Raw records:
________________________
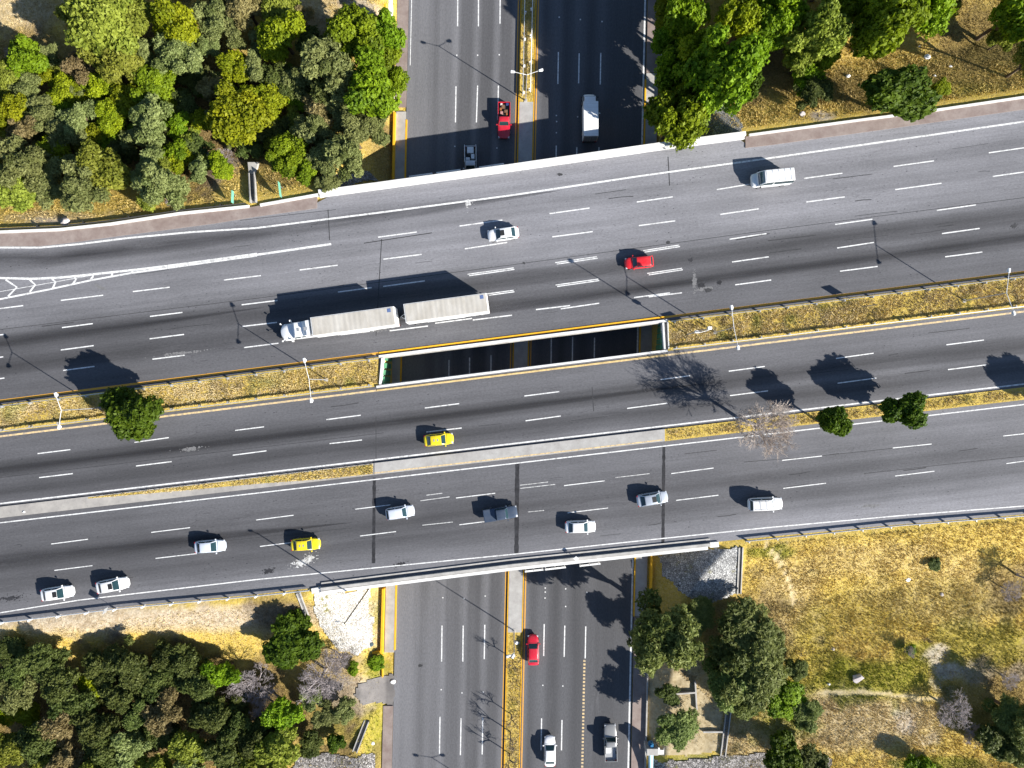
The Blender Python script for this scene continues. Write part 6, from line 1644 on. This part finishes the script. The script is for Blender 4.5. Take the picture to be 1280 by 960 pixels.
for s in (-1, 1):
    mb = MB(); mb.tube([(x_h - 1.9, yc + s * 1.1, 2.2), (x_h - 1.6, yc + s * 1.38, 2.25)], .03, 6); mb.rbox(x_h - 1.72, x_h - 1.55, yc + s * 1.4 - .12, yc + s * 1.4 + .12, 1.8, 2.4, .04); mb.build('mirror', M['white_metal'], tr)
    mb = MB(); mb.tube([(x_h - .45, yc + s * .95, 1.5), (x_h - .1, yc + s * 1.2, 1.7)], .025, 6); mb.rbox(x_h - .16, x_h - .02, yc + s * 1.2 - .1, yc + s * 1.2 + .1, 1.62, 1.82, .03); mb.build('hood_mirror', M['white_metal'], tr)
    mb = MB(); mb.rbox(x_h - .35, x_h - .1, yc + s * .82 - .16, yc + s * .82 + .16, 1.0, 1.25, .05); mb.build('headlight', M['headlight'], tr)
    mb = MB(); mb.tube([(xr + .1, yc + s * 1.05, 1.0), (xr + .1, yc + s * 1.05, 3.3)], .07, 10); mb.build('exhaust', M['rim'], tr)
    mb = MB(); mb.rbox(x_h - 1.6, x_h - .35, yc + s * .95 - .22, yc + s * .95 + .22, .85, 1.35, .12); mb.build('fender', PW, tr, smooth=True)
    wheel(tr, x_h - .95, yc + s * 1.0, .5, .3)
    for ax in (lx[0] - .8, lx[0] - 2.1): wheel(tr, ax, yc + s * .95, .5, .5)
mb = MB(); mb.box(lx[0] - 2.8, xr + .4, yc - .45, yc + .45, .7, 1.0); mb.build('chassis', M['dark_metal'], tr)

# ------------------------------------------------------------------ light, sky, camera
EL = R(28.0); SX_, SY_ = .845, -.535
sc = bpy.context.scene
w = bpy.data.worlds.new('World'); sc.world = w; w.use_nodes = True
nt = w.node_tree; bg = nt.nodes['Background']
sky = nt.nodes.new('ShaderNodeTexSky'); sky.sky_type = 'NISHITA'; sky.sun_disc = False
sky.sun_elevation = EL; sky.sun_rotation = math.atan2(SX_, SY_); sky.altitude = 1800; sky.dust_density = .6; sky.ozone_density = 1.2
nt.links.new(sky.outputs[0], bg.inputs[0]); bg.inputs[1].default_value = SKY_STRENGTH
sun = bpy.data.lights.new('sun', 'SUN'); sun.energy = SUN_STRENGTH; sun.angle = R(.5); sun.color = (1.0, .955, .88)
so = bpy.data.objects.new('sun', sun); C.objects.link(so); so.location = (60, -40, 80)
dv = Vector((-SX_ * math.cos(EL), -SY_ * math.cos(EL), -math.sin(EL)))
so.rotation_euler = dv.to_track_quat('-Z', 'Y').to_euler()
cam = bpy.data.cameras.new('camera'); cam.sensor_width = 36; cam.lens = 36 * FOC / 1280; cam.clip_start = 1; cam.clip_end = 3000
co_ = bpy.data.objects.new('camera', cam); C.objects.link(co_); co_.location = (0, 0, CAM_H); co_.rotation_euler = (0, 0, 0)
sc.camera = co_
vs = sc.view_settings; vs.view_transform = 'Standard'; vs.look = 'None'; vs.gamma = 1; vs.use_curve_mapping = False; vs.exposure = EXPOSURE
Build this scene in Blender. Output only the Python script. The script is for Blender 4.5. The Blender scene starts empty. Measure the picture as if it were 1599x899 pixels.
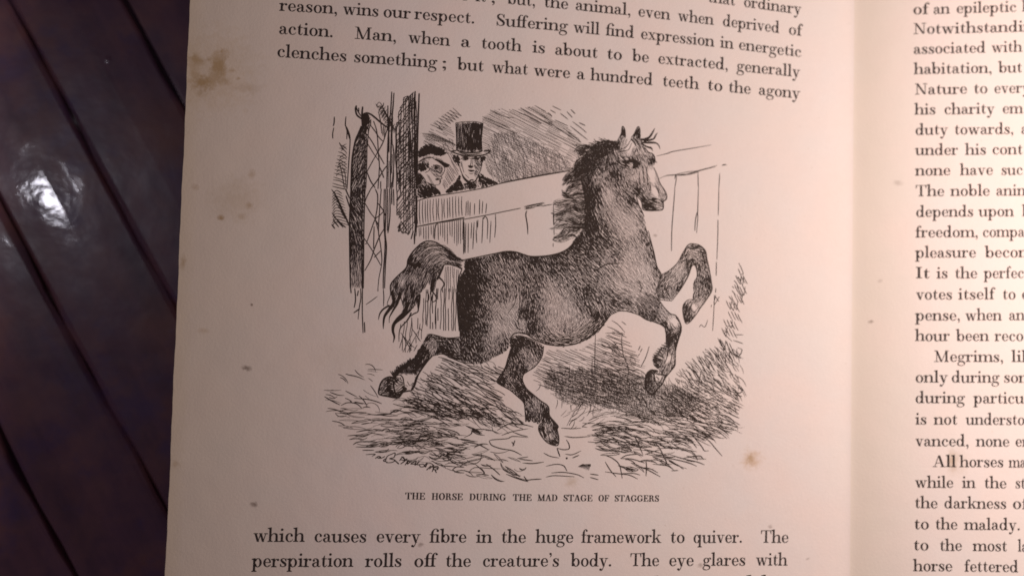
import bpy, bmesh, math, random
import numpy as np
from mathutils import Matrix, Vector

random.seed(7)
rng = np.random.default_rng(7)
S = bpy.context.scene
COL = S.collection

# ------------------------------------------------------------------ camera
FPX = 1330.0                       # focal length in pixels of the 1599 x 899 frame
CAM = np.array([0.0, 0.0, 0.235])
TILT, YAW, ROLL = math.radians(4.0), math.radians(-3.5), math.radians(0.0)
cam_data = bpy.data.cameras.new('camera')
cam = bpy.data.objects.new('camera', cam_data)
COL.objects.link(cam)
cam.rotation_mode = 'XYZ'
cam.location = CAM
cam.rotation_euler = (TILT, YAW, ROLL)
cam_data.sensor_width = 36.0
cam_data.lens = 36.0 * FPX / 1599.0
cam_data.clip_start = 0.005
cam_data.clip_end = 50.0
cam_data.dof.use_dof = True
cam_data.dof.focus_distance = 0.196
cam_data.dof.aperture_fstop = 6.2
S.camera = cam
RC = np.array(cam.rotation_euler.to_matrix())

# ------------------------------------------------------------------ light
W = bpy.data.worlds.new('World')
S.world = W
W.use_nodes = True
W.node_tree.nodes['Background'].inputs[0].default_value = (0.34, 0.27, 0.44, 1)
W.node_tree.nodes['Background'].inputs[1].default_value = 0.12

def lamp(name, loc, energy, radius, color):
    d = bpy.data.lights.new(name, 'POINT')
    d.energy = energy
    d.shadow_soft_size = radius
    d.color = color
    o = bpy.data.objects.new(name, d)
    o.location = loc
    COL.objects.link(o)
    return o

lamp("desk_lamp", (0.190, 0.035, 0.185), 1.78, 0.03, (1.0, 0.87, 0.80))

S.cycles.filter_width = 1.7
S.view_settings.view_transform = 'Standard'
S.view_settings.look = 'None'
S.view_settings.exposure = 0.0
S.view_settings.gamma = 1.0

# ------------------------------------------------------------------ projecting
def rays(P):
    P = np.asarray(P, float).reshape(-1, 2)
    d = np.stack([(P[:, 0] - 799.5) / FPX, -(P[:, 1] - 449.5) / FPX, -np.ones(len(P))], 1)
    return d @ RC.T

def on_level(P, z):
    d = rays(P)
    return CAM + d * ((z - CAM[2]) / d[:, 2])[:, None]

ZG = 0.025                                   # height of the fold between the pages
_g = on_level([(1333, 0), (1326, 899)], ZG)
G_A = _g[0]; G_S = (_g[1, 0] - _g[0, 0]) / (_g[1, 1] - _g[0, 1])
def gutter_x(y):
    return G_A[0] + (y - G_A[1]) * G_S

def page_z(x, y):
    """height of the open book's paper over the table"""
    d = gutter_x(y) - x
    dl, e = np.maximum(d, 0), np.maximum(-d, 0)
    l = ZG + 0.120 * d - 0.36 * dl ** 2 + 0.0016 * np.where(d > 0, 1 - np.exp(-dl / 0.012), d / 0.012)
    r = ZG - 0.010 * d - 0.4 * np.maximum(e - 0.05, 0) ** 2 + 0.0052 * np.where(d < 0, 1 - np.exp(-e / 0.018), -d / 0.018)
    return (l + r + np.sqrt((l - r) ** 2 + 0.0008 ** 2)) / 2      # the two pages roll together at the fold

def on_page(P, lift=0.0):
    d = rays(P)
    z = np.full(len(d), 0.035)
    for _ in range(14):
        p = CAM + d * ((z - CAM[2]) / d[:, 2])[:, None]
        z = page_z(p[:, 0], p[:, 1])
    p = CAM + d * ((z - CAM[2]) / d[:, 2])[:, None]
    if np.ndim(lift) or lift:
        k = lift / (CAM[2] - z)
        p = p + (CAM - p) * np.asarray(k)[:, None]
    return p

# ------------------------------------------------------------------ materials
def material(name):
    m = bpy.data.materials.new(name)
    m.use_nodes = True
    nt = m.node_tree
    return m, nt, nt.nodes['Principled BSDF']

class NB:
    """small helper for node graphs"""
    def __init__(s, nt): s.nt = nt
    def n(s, kind, **kw):
        o = s.nt.nodes.new(kind)
        for k, v in kw.items(): setattr(o, k, v)
        return o
    def put(s, sock, v):
        if hasattr(v, 'is_output') or isinstance(v, bpy.types.NodeSocket): s.nt.links.new(v, sock)
        else: sock.default_value = v
    def math(s, op, a, b=0.0, clamp=False):
        o = s.n('ShaderNodeMath', operation=op, use_clamp=clamp)
        s.put(o.inputs[0], a); s.put(o.inputs[1], b)
        return o.outputs[0]
    def noise(s, vec, scale, detail=3.0, rough=0.5):
        o = s.n('ShaderNodeTexNoise')
        s.put(o.inputs['Vector'], vec); o.inputs['Scale'].default_value = scale
        o.inputs['Detail'].default_value = detail; o.inputs['Roughness'].default_value = rough
        return o.outputs['Fac'], o.outputs['Color']
    def mix(s, fac, a, b):
        o = s.n('ShaderNodeMix', data_type='RGBA')
        s.put(o.inputs[0], fac)
        for k, v in ((6, a), (7, b)):
            s.put(o.inputs[k], v if not isinstance(v, tuple) else (*v, 1.0))
        return o.outputs[2]
    def ramp(s, fac, a, b):
        o = s.n('ShaderNodeMapRange', clamp=True)
        s.put(o.inputs[0], fac); o.inputs[1].default_value = a; o.inputs[2].default_value = b
        return o.outputs[0]
    def xyz(s, v):
        o = s.n('ShaderNodeSeparateXYZ'); s.put(o.inputs[0], v); return o.outputs
    def comb(s, x, y, z=0.0):
        o = s.n('ShaderNodeCombineXYZ')
        for i, v in enumerate((x, y, z)): s.put(o.inputs[i], v)
        return o.outputs[0]

def paper_material(name, spots, base, edge_u=None, fold=None):
    """paper: UV is measured in pixels of the traced page; spots = (x, y, rx, ry, strength, colour)"""
    m, nt, B = material(name)
    g = NB(nt)
    uv = g.n('ShaderNodeTexCoord').outputs['UV']
    f1, c1 = g.noise(uv, 0.012, 4)
    f2, c2 = g.noise(uv, 0.10, 5, 0.6)
    f3, c3 = g.noise(uv, 0.0045, 2)
    col = g.mix(g.ramp(f1, 0.30, 0.72), base, tuple(np.array(base) * (1.05, 0.985, 0.955)))
    col = g.mix(g.math('MULTIPLY', g.ramp(f2, 0.35, 0.75), 0.22), col, tuple(np.array(base) * (0.90, 0.88, 0.86)))
    col = g.mix(g.math('MULTIPLY', g.ramp(f3, 0.4, 0.7), 0.35), col, tuple(np.array(base) * (0.97, 1.0, 0.97)))
    # faint flecks in the old paper
    f4, c4 = g.noise(uv, 0.17, 2, 0.4)
    col = g.mix(g.math('MULTIPLY', g.ramp(f4, 0.70, 0.82), 0.35), col, tuple(np.array(base) * (0.72, 0.63, 0.52)))
    x, y, z = g.xyz(uv)
    w1, wc = g.noise(uv, 0.085, 4, 0.75)
    wx, wy, wz = g.xyz(wc)
    if edge_u:                                    # toned outer margin: distance from the leaf's edge
        a, b = edge_u                              # edge x = a + b*y
        d = g.math('SUBTRACT', x, g.math('ADD', g.math('MULTIPLY', y, b), a))
        d = g.math('ADD', d, g.math('MULTIPLY', g.math('SUBTRACT', wx, 0.5), 26))
        col = g.mix(g.math('MULTIPLY', g.ramp(d, 26, -4), 0.85), col, tuple(np.array(base) * (0.78, 0.68, 0.44)))
        col = g.mix(g.math('MULTIPLY', g.ramp(d, 320, 0), 0.80), col, tuple(np.array(base) * (0.90, 0.85, 0.71)))
    if fold:                                      # the facing page is yellower towards the fold
        d = g.math('SUBTRACT', x, g.math('ADD', g.math('MULTIPLY', y, fold[1]), fold[0]))
        d = g.math('ADD', d, g.math('MULTIPLY', g.math('SUBTRACT', f1, 0.5), 90))
        col = g.mix(g.math('MULTIPLY', g.ramp(d, 125, 20), 0.55), col, tuple(np.array(base) * (0.96, 0.93, 0.80)))
    for (sx, sy, rx, ry, k, c) in spots:
        wob = 2.2 * min(rx, ry) + 3
        dx = g.math('DIVIDE', g.math('ADD', g.math('SUBTRACT', x, sx), g.math('MULTIPLY', g.math('SUBTRACT', wx, 0.5), wob)), rx)
        dy = g.math('DIVIDE', g.math('ADD', g.math('SUBTRACT', y, sy), g.math('MULTIPLY', g.math('SUBTRACT', wy, 0.5), wob)), ry)
        r = g.math('SQRT', g.math('ADD', g.math('MULTIPLY', dx, dx), g.math('MULTIPLY', dy, dy)))
        col = g.mix(g.math('MULTIPLY', g.ramp(r, 1.15, 0.25), k), col, c)
    nt.links.new(col, B.inputs['Base Color'])
    B.inputs['Roughness'].default_value = 0.82
    B.inputs['Specular IOR Level'].default_value = 0.22
    bp = g.n('ShaderNodeBump'); bp.inputs['Strength'].default_value = 0.16; bp.inputs['Distance'].default_value = 0.0004
    fb, _ = g.noise(uv, 0.22, 5, 0.65)
    fc, _ = g.noise(uv, 0.010, 2, 0.5)
    nt.links.new(g.math('ADD', fb, g.math('MULTIPLY', fc, 6.0)), bp.inputs['Height'])
    nt.links.new(bp.outputs[0], B.inputs['Normal'])
    return m

def ink_material(name, c, wear):
    m, nt, B = material(name)
    g = NB(nt)
    o = g.n('ShaderNodeTexCoord').outputs['Object']
    f, _ = g.noise(o, 900, 3, 0.6)
    nt.links.new(g.mix(g.ramp(f, 0.35, 0.75), c, tuple(np.array(c) * wear)), B.inputs['Base Color'])
    B.inputs['Roughness'].default_value = 0.7
    B.inputs['Specular IOR Level'].default_value = 0.15
    return m

INK = ink_material('printing_ink', (0.034, 0.024, 0.021), 1.7)
INK_GREY = ink_material('thin_ink', (0.085, 0.066, 0.058), 1.5)
INK_FINE = ink_material('engraving_ink', (0.036, 0.024, 0.019), 1.5)

# ------------------------------------------------------------------ objects
def empty(name, loc, parent=None):
    o = bpy.data.objects.new(name, None)
    o.empty_display_size = 0.02
    o.location = loc
    COL.objects.link(o)
    if parent: o.parent = parent
    return o

def mesh_obj(name, V, F, mat, parent=None, smooth=False, uv=None):
    me = bpy.data.meshes.new(name)
    me.from_pydata([tuple(v) for v in V], [], [tuple(f) for f in F])
    if uv is not None:
        lay = me.uv_layers.new(name='UVMap')
        idx = np.zeros(len(me.loops), np.int32); me.loops.foreach_get('vertex_index', idx)
        lay.data.foreach_set('uv', np.asarray(uv, np.float32)[idx].ravel())
    if smooth: me.polygons.foreach_set('use_smooth', [True] * len(me.polygons))
    me.materials.append(mat)
    me.update()
    o = bpy.data.objects.new(name, me)
    COL.objects.link(o)
    if parent: o.parent = parent
    return o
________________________
## TASK OBJECTIVE:
From the records above, copy exactly the lines starting at the one with "Build this scene" and ending at the one with "return d @ RC.T", and no others. Pictures stay out.

## PROBLEM SOLUTION:
Build this scene in Blender. Output only the Python script. The script is for Blender 4.5. The Blender scene starts empty. Measure the picture as if it were 1599x899 pixels.
import bpy, bmesh, math, random
import numpy as np
from mathutils import Matrix, Vector

random.seed(7)
rng = np.random.default_rng(7)
S = bpy.context.scene
COL = S.collection

# ------------------------------------------------------------------ camera
FPX = 1330.0                       # focal length in pixels of the 1599 x 899 frame
CAM = np.array([0.0, 0.0, 0.235])
TILT, YAW, ROLL = math.radians(4.0), math.radians(-3.5), math.radians(0.0)
cam_data = bpy.data.cameras.new('camera')
cam = bpy.data.objects.new('camera', cam_data)
COL.objects.link(cam)
cam.rotation_mode = 'XYZ'
cam.location = CAM
cam.rotation_euler = (TILT, YAW, ROLL)
cam_data.sensor_width = 36.0
cam_data.lens = 36.0 * FPX / 1599.0
cam_data.clip_start = 0.005
cam_data.clip_end = 50.0
cam_data.dof.use_dof = True
cam_data.dof.focus_distance = 0.196
cam_data.dof.aperture_fstop = 6.2
S.camera = cam
RC = np.array(cam.rotation_euler.to_matrix())

# ------------------------------------------------------------------ light
W = bpy.data.worlds.new('World')
S.world = W
W.use_nodes = True
W.node_tree.nodes['Background'].inputs[0].default_value = (0.34, 0.27, 0.44, 1)
W.node_tree.nodes['Background'].inputs[1].default_value = 0.12

def lamp(name, loc, energy, radius, color):
    d = bpy.data.lights.new(name, 'POINT')
    d.energy = energy
    d.shadow_soft_size = radius
    d.color = color
    o = bpy.data.objects.new(name, d)
    o.location = loc
    COL.objects.link(o)
    return o

lamp("desk_lamp", (0.190, 0.035, 0.185), 1.78, 0.03, (1.0, 0.87, 0.80))

S.cycles.filter_width = 1.7
S.view_settings.view_transform = 'Standard'
S.view_settings.look = 'None'
S.view_settings.exposure = 0.0
S.view_settings.gamma = 1.0

# ------------------------------------------------------------------ projecting
def rays(P):
    P = np.asarray(P, float).reshape(-1, 2)
    d = np.stack([(P[:, 0] - 799.5) / FPX, -(P[:, 1] - 449.5) / FPX, -np.ones(len(P))], 1)
    return d @ RC.T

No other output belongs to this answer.